> **DIRECTIONS FOR THIS TASK**
What is the number of lines in the data holding the word "from"? Give that number by itself.

> **MATERIAL PROVIDED**
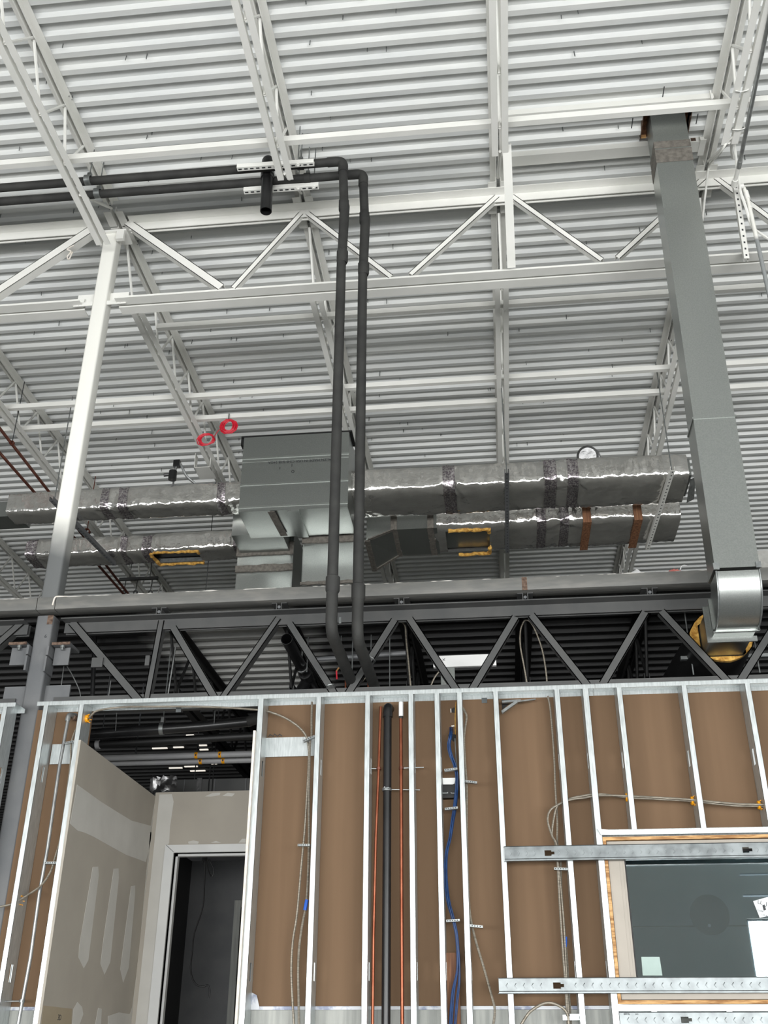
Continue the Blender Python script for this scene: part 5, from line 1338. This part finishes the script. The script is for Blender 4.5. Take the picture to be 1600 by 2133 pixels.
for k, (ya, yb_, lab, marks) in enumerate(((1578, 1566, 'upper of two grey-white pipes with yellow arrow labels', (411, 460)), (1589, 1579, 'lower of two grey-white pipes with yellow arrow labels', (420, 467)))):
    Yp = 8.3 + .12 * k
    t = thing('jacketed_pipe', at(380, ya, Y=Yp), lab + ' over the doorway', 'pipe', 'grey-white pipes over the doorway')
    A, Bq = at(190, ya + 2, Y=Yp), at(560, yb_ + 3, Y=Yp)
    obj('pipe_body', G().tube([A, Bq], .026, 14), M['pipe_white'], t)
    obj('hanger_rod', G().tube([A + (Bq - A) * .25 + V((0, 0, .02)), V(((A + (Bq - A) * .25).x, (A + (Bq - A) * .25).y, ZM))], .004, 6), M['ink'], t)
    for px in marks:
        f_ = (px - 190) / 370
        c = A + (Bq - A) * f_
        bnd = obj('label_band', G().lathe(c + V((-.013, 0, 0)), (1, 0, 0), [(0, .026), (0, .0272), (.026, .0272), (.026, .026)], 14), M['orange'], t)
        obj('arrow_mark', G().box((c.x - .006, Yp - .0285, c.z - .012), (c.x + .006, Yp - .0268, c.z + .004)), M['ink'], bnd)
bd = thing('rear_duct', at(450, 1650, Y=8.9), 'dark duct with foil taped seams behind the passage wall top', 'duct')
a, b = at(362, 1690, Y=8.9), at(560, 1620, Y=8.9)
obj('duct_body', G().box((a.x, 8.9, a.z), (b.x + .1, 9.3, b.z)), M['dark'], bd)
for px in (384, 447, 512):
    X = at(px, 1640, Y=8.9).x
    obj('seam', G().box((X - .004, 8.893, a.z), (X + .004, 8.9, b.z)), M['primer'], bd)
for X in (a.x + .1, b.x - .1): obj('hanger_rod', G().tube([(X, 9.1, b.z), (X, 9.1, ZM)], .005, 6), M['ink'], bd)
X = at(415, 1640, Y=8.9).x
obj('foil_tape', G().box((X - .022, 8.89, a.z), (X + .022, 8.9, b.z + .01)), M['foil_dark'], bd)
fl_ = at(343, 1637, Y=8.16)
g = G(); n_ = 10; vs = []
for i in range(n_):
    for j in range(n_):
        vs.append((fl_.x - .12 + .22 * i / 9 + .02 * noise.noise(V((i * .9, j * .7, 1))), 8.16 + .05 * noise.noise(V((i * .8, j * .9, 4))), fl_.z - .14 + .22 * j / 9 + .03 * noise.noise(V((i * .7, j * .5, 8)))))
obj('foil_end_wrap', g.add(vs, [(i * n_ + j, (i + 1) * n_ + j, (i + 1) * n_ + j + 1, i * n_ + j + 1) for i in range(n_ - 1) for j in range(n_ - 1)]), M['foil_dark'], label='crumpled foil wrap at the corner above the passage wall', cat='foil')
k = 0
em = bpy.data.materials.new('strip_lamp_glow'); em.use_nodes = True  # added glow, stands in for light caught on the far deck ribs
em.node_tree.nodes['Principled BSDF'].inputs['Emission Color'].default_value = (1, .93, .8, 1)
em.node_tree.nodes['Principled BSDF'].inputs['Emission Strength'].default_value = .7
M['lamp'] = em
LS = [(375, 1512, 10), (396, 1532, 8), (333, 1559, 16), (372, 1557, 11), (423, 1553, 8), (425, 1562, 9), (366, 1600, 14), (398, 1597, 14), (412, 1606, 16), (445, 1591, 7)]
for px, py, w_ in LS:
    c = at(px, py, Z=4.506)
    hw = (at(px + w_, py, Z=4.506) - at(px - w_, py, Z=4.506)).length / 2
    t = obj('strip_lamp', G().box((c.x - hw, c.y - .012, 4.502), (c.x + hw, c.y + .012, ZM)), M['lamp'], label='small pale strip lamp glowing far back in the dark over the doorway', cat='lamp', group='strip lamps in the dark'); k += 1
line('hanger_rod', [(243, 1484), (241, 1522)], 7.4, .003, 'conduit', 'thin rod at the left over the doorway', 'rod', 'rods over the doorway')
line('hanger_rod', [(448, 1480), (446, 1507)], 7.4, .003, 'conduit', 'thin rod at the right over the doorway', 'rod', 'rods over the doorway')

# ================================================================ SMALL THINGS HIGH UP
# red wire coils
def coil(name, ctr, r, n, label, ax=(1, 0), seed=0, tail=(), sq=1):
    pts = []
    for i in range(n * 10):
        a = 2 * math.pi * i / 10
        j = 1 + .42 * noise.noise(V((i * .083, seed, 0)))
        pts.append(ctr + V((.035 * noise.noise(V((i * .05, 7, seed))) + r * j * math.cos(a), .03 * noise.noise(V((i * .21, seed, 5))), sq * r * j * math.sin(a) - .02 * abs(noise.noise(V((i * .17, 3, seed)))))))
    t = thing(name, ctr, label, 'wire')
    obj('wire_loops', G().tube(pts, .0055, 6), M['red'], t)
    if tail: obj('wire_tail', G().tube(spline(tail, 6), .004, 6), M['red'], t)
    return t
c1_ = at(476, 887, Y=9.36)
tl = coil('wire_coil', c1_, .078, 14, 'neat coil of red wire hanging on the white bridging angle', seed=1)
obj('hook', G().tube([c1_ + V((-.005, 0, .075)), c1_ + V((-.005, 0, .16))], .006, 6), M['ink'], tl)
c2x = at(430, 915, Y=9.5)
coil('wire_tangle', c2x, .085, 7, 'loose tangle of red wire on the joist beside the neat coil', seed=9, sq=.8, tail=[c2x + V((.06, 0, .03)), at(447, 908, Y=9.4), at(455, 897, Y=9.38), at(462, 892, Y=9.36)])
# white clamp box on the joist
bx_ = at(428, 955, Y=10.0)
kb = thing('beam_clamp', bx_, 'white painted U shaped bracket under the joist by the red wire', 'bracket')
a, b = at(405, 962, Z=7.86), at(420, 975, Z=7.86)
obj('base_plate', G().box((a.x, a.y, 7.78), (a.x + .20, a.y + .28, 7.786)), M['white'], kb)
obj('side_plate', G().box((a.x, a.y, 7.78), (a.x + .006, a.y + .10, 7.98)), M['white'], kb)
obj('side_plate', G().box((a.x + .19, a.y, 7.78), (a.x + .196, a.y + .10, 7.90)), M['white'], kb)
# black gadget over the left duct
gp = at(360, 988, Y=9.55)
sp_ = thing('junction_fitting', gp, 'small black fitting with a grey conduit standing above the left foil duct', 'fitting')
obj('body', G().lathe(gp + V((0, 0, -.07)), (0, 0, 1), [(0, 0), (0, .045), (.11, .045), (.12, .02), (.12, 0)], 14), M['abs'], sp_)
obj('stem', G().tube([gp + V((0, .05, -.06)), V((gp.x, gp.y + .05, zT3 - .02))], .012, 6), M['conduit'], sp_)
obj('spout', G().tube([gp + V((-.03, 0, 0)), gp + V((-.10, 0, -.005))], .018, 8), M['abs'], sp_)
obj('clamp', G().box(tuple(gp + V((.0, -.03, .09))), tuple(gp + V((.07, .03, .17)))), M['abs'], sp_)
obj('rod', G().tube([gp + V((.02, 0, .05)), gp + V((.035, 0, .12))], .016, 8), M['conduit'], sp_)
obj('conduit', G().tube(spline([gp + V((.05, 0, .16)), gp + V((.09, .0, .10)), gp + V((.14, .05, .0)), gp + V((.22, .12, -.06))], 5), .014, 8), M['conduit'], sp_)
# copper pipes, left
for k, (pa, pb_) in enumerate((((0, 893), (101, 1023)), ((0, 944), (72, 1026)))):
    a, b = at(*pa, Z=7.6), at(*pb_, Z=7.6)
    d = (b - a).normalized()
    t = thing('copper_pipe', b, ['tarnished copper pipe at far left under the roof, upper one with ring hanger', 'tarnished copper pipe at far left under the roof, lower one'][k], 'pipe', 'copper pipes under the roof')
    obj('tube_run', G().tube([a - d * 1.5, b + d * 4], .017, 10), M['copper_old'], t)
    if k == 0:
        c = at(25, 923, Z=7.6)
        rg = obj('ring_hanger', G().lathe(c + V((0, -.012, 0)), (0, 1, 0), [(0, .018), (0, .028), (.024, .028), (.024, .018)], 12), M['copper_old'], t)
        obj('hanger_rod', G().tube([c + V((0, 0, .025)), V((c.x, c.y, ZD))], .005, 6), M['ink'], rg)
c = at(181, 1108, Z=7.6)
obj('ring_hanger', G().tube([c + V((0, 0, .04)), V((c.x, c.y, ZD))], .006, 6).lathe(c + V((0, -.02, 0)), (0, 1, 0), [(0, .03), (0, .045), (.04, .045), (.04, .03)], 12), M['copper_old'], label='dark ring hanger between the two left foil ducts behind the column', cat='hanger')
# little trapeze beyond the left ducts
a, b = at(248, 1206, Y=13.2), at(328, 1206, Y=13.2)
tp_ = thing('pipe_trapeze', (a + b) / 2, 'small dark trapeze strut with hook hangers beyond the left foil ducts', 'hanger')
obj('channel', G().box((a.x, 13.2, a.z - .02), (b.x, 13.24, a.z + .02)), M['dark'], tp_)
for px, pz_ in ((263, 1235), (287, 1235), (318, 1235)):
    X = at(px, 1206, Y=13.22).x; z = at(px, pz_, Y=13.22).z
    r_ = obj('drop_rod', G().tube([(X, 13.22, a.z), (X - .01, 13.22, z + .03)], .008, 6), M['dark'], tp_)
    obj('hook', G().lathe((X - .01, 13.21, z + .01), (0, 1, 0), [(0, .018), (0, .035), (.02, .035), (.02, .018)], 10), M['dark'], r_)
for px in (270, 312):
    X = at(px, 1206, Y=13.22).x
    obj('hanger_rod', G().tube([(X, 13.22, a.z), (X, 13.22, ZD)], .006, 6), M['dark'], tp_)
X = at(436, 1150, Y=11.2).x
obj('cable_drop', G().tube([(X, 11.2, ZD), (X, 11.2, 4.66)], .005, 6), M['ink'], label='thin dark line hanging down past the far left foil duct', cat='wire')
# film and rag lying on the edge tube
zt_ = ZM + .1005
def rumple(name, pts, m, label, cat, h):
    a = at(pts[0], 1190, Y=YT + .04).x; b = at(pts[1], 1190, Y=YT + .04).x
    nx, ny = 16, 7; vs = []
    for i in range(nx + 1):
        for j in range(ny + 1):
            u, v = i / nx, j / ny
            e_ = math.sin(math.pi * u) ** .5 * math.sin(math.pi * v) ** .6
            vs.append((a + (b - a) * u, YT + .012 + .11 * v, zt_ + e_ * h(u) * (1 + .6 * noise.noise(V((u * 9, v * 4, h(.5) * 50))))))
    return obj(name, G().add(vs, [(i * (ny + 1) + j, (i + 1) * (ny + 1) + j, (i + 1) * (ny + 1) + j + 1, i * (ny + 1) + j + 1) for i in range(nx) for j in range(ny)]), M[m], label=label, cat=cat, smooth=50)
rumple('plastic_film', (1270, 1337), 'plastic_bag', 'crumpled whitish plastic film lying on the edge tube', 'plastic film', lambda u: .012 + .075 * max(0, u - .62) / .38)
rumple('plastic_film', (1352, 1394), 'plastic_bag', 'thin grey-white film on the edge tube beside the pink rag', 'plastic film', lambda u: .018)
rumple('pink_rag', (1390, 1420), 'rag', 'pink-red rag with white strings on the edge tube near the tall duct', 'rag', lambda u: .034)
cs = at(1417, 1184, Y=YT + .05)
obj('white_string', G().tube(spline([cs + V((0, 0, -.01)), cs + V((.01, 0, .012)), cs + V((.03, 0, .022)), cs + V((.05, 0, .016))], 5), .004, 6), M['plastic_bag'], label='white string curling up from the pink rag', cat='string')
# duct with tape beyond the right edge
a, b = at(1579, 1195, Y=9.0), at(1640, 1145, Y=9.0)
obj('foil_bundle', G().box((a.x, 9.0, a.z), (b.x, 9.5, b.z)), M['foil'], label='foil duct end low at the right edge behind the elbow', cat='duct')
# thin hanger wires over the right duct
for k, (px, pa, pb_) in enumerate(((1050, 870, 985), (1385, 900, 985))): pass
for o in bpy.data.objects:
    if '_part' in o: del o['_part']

> **WRITTEN ANSWER**
2